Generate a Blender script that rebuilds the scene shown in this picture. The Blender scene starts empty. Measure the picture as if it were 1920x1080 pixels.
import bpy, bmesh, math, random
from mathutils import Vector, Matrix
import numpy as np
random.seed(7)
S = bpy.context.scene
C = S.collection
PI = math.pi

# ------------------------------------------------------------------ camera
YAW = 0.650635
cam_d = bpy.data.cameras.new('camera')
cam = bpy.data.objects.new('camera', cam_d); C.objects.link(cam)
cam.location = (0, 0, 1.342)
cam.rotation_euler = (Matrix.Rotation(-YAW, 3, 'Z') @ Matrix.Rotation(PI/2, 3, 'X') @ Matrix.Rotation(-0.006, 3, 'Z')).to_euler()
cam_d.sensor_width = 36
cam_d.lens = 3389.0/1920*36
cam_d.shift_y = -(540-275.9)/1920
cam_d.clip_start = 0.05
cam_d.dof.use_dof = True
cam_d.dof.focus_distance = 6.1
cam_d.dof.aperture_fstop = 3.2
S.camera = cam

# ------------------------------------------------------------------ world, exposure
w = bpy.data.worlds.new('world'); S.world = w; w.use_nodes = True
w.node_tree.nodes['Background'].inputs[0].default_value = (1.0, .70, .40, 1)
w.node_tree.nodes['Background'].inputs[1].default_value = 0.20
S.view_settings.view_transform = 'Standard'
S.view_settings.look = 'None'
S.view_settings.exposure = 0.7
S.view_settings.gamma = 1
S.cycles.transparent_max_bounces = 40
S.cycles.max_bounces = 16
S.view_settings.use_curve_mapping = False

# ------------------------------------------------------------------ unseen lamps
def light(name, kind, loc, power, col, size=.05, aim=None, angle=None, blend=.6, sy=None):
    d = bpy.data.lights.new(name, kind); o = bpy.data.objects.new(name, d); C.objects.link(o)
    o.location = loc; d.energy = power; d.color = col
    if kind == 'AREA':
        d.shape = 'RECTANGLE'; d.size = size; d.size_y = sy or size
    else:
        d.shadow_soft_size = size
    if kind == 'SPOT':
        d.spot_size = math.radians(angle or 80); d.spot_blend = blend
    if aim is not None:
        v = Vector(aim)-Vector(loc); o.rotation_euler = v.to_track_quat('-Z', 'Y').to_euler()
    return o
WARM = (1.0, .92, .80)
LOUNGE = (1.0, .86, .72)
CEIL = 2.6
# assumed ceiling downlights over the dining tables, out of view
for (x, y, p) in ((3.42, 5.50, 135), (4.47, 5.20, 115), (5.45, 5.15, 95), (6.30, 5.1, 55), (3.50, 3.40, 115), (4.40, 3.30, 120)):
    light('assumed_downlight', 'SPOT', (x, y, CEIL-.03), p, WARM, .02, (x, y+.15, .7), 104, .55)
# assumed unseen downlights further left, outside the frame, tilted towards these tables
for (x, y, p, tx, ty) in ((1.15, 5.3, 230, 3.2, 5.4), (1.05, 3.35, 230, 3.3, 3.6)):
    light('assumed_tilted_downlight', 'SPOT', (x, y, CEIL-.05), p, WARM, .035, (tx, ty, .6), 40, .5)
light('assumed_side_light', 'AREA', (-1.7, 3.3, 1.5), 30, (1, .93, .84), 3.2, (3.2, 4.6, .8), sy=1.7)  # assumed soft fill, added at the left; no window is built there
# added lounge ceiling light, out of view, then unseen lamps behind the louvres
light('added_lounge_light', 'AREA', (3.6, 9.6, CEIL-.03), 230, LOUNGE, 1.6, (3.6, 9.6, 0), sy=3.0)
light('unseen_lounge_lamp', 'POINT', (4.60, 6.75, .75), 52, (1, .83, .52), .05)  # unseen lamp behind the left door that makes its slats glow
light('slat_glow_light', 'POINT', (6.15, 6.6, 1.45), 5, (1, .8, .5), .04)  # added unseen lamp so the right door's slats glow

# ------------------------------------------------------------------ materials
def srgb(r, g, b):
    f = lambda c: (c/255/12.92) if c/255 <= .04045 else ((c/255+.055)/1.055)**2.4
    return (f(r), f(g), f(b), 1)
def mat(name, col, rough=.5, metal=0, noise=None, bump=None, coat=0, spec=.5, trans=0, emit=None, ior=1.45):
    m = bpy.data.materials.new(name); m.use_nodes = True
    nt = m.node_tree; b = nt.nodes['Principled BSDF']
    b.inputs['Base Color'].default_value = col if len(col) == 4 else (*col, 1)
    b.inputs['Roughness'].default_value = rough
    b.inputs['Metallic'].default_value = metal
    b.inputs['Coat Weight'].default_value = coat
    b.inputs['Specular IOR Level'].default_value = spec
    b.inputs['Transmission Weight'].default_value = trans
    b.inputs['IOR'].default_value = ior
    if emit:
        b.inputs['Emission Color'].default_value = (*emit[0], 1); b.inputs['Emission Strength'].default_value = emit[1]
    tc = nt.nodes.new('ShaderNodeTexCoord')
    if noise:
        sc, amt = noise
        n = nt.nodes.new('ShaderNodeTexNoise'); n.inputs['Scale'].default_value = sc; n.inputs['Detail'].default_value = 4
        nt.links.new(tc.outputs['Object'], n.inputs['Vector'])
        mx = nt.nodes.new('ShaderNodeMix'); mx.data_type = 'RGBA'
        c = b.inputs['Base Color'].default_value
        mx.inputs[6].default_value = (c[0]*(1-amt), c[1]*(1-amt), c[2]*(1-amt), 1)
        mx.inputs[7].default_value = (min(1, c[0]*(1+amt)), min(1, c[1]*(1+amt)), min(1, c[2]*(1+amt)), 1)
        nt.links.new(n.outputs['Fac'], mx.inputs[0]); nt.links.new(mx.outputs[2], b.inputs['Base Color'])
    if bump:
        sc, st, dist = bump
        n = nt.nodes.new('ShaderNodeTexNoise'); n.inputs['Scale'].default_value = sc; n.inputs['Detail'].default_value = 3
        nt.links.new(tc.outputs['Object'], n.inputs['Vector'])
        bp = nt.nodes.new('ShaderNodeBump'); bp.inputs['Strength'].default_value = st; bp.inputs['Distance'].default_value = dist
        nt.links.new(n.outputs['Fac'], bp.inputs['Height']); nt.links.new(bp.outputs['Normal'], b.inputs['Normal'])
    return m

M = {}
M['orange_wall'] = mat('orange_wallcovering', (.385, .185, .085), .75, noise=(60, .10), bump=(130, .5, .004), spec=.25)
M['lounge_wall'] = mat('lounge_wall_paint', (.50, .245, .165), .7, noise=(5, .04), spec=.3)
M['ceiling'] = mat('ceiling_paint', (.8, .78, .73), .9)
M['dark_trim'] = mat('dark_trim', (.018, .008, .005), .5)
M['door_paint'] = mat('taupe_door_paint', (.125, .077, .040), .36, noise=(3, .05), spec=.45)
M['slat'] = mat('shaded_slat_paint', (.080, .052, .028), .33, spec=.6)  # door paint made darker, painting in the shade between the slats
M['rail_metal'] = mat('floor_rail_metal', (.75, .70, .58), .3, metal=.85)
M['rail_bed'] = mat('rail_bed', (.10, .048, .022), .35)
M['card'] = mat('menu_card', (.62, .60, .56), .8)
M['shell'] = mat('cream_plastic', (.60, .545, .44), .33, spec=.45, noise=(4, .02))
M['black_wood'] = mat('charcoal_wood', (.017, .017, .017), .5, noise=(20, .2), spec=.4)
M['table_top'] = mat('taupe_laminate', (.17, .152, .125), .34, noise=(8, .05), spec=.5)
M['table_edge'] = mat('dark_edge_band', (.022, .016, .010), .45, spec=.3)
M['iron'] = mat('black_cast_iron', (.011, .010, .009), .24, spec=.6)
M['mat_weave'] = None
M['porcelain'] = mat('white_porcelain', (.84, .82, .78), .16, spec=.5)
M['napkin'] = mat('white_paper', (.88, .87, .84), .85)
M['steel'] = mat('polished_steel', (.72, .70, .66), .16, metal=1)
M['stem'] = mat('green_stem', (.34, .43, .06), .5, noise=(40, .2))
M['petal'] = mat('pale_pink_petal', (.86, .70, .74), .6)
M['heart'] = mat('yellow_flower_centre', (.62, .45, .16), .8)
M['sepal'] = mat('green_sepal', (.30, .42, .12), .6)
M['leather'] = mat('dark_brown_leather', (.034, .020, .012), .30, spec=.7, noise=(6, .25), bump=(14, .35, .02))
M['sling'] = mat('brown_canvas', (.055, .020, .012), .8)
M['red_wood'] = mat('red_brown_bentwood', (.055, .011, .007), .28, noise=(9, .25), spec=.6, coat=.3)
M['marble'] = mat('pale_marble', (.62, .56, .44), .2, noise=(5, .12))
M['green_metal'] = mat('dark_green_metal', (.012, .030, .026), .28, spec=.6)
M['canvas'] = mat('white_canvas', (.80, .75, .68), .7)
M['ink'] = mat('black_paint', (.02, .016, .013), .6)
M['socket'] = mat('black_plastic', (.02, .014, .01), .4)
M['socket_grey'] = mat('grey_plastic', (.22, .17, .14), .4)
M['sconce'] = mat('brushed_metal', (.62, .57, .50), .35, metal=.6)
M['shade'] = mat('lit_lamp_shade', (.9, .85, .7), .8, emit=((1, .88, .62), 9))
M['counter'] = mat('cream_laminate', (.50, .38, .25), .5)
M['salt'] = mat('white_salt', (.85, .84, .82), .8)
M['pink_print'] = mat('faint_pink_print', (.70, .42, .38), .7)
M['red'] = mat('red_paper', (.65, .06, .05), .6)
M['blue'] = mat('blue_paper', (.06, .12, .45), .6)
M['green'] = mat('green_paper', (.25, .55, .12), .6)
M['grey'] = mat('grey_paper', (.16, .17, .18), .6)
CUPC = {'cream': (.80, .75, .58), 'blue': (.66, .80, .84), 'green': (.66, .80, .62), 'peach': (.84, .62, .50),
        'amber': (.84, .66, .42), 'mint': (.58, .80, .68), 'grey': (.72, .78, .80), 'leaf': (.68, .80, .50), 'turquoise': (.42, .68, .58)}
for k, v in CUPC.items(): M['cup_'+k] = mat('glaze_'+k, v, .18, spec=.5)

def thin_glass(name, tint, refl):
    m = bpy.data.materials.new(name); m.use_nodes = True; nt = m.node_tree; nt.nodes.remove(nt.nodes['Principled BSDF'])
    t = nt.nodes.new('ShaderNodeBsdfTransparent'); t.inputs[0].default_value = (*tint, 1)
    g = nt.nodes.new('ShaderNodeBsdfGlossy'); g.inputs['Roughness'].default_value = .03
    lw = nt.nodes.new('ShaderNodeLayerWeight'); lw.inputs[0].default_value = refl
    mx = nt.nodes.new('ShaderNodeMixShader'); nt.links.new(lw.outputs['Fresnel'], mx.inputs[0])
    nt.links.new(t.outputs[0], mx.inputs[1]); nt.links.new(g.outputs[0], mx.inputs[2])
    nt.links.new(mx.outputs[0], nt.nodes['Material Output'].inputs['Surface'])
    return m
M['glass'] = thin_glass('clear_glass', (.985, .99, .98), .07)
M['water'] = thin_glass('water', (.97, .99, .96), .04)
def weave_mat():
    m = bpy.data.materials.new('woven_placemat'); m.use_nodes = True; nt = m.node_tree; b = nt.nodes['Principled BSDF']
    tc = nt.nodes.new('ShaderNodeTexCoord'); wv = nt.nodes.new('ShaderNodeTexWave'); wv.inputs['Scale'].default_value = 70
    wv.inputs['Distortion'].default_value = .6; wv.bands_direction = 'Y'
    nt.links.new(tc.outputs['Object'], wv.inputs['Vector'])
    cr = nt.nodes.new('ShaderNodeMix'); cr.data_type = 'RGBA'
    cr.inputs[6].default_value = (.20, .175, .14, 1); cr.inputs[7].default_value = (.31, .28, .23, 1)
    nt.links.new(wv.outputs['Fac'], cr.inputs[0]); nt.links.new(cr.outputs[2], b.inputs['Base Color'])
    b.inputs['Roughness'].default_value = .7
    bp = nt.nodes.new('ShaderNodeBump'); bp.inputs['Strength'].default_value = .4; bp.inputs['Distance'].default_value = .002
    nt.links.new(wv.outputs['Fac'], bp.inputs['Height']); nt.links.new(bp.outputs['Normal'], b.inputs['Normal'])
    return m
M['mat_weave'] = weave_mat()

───

PROBLEM DETAILS:
In the listing above, how many lines hold the word "scene"? Give the number and nothing more.

TASK ANSWER:
2